A BestEffort pod that idles at 5m CPU usage costs almost nothing in CostPilot. This is accurate — it is only consuming 5m CPU on the node. But consider what happens under load:

The pod starts consuming 2,000m CPU (it has no limit).
The node becomes CPU-pressured.
Kubernetes evicts BestEffort pods first.
Your workload is terminated with no warning.

Meanwhile, the same pod running as Burstable with a 200m request would have shown up as cost in CostPilot, but would have survived the CPU pressure event.

The risk is invisible in cost data — BestEffort cost looks low right up until the pod is evicted. There is no warning signal.

Recommendations

Set requests on all production pods

Even a small request (e.g. cpu: "10m", memory: "32Mi") moves a pod from BestEffort to Burstable. This:

Protects the pod from first-pass eviction
Gives CostPilot a stable allocation basis
Contributes to the efficiency score, surfacing overprovisioning

Use Guaranteed QoS for latency-sensitive workloads

Setting requests = limits eliminates CPU throttling and memory swapping for your most critical services. Accept the higher nominal cost in exchange for predictable performance.

Audit BestEffort pods regularly

In Cost Explorer, filter to the QoS class dimension and look for BestEffort pods in production namespaces. Any BestEffort pod in production or staging is a reliability risk worth addressing.

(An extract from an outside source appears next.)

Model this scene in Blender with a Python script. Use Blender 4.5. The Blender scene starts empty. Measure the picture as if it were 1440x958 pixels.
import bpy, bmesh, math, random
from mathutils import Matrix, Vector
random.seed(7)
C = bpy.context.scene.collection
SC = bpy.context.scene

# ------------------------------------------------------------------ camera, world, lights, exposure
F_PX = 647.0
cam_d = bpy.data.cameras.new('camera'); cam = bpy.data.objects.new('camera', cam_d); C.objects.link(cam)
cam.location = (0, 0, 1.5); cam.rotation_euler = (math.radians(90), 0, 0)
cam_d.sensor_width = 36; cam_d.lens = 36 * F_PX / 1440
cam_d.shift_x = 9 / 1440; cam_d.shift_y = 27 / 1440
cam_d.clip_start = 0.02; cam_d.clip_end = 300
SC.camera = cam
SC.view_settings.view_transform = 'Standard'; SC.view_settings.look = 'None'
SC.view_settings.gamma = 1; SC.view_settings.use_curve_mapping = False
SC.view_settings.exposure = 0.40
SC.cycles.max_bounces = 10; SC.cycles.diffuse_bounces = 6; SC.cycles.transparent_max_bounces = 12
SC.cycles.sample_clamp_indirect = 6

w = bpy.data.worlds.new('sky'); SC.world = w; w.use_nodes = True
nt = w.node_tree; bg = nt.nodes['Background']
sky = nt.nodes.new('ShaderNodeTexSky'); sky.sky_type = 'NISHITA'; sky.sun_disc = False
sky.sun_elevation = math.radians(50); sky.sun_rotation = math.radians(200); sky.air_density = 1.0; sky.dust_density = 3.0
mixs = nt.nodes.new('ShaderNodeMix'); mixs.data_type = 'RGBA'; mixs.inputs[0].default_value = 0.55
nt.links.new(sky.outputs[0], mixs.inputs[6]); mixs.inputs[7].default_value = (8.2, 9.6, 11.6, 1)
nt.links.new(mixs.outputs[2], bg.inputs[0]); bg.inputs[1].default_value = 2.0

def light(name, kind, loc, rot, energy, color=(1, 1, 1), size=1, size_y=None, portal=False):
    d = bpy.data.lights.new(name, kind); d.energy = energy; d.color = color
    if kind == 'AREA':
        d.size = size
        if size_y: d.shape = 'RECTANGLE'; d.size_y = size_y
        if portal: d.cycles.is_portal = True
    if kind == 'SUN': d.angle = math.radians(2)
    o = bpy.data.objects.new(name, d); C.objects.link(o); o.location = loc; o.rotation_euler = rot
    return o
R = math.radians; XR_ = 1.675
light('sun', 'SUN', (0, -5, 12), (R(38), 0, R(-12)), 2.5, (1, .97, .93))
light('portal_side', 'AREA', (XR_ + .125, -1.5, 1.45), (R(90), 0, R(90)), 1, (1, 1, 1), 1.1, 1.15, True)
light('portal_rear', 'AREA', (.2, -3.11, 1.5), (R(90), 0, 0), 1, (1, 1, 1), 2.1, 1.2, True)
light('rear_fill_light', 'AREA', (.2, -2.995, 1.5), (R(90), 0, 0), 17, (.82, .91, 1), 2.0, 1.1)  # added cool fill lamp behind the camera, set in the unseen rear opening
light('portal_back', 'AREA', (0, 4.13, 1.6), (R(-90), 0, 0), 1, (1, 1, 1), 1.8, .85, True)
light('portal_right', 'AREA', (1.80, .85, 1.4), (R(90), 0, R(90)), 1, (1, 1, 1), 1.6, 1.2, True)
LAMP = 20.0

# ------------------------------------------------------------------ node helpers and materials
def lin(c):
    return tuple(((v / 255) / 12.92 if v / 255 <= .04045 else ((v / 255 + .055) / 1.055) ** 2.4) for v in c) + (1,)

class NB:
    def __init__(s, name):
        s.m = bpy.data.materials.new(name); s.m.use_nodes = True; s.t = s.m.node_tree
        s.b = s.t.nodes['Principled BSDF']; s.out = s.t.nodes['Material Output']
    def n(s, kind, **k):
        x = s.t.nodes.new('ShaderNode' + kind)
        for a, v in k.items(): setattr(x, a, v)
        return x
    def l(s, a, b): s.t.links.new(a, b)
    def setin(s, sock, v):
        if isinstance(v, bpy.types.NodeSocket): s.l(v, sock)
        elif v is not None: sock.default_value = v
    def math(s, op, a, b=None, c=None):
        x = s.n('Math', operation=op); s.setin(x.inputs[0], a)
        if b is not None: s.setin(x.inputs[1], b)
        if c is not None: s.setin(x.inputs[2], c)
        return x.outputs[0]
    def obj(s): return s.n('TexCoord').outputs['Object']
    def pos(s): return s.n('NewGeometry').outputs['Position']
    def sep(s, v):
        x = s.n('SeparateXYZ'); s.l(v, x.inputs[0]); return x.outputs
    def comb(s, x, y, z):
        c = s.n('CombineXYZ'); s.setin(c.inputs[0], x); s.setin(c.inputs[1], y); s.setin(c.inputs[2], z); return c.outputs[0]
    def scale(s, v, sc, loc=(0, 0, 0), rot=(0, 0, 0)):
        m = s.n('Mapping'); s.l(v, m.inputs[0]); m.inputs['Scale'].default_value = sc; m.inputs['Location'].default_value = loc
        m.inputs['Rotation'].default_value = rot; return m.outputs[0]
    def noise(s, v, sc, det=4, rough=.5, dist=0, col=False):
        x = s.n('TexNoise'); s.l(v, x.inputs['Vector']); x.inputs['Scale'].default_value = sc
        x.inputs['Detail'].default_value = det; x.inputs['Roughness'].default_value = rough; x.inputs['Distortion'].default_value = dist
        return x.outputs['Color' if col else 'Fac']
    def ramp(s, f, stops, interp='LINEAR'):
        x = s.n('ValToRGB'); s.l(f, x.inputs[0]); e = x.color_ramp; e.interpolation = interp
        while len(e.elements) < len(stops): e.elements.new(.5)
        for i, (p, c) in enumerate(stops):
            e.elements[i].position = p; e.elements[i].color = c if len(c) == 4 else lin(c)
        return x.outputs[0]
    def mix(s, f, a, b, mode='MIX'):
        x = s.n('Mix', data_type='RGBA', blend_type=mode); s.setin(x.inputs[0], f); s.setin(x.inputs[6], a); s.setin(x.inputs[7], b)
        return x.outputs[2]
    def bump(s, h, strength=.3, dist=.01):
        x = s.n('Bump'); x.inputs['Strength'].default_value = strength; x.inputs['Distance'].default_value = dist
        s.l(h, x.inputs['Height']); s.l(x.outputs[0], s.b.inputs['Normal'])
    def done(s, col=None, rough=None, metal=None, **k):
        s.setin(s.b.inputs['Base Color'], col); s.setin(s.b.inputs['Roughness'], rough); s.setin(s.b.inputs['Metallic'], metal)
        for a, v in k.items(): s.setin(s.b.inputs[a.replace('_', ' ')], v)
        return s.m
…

# Find BestEffort pods in all namespaces
kubectl get pods --all-namespaces -o json \
  | jq -r '.items[] | select(.status.qosClass=="BestEffort") | [.metadata.namespace, .metadata.name] | @tsv'

Align with VPA

If you use the Vertical Pod Autoscaler, it will only manage pods that have an existing resources block. BestEffort pods are outside VPA’s scope. Setting at least minimal requests makes all your pods eligible for VPA management.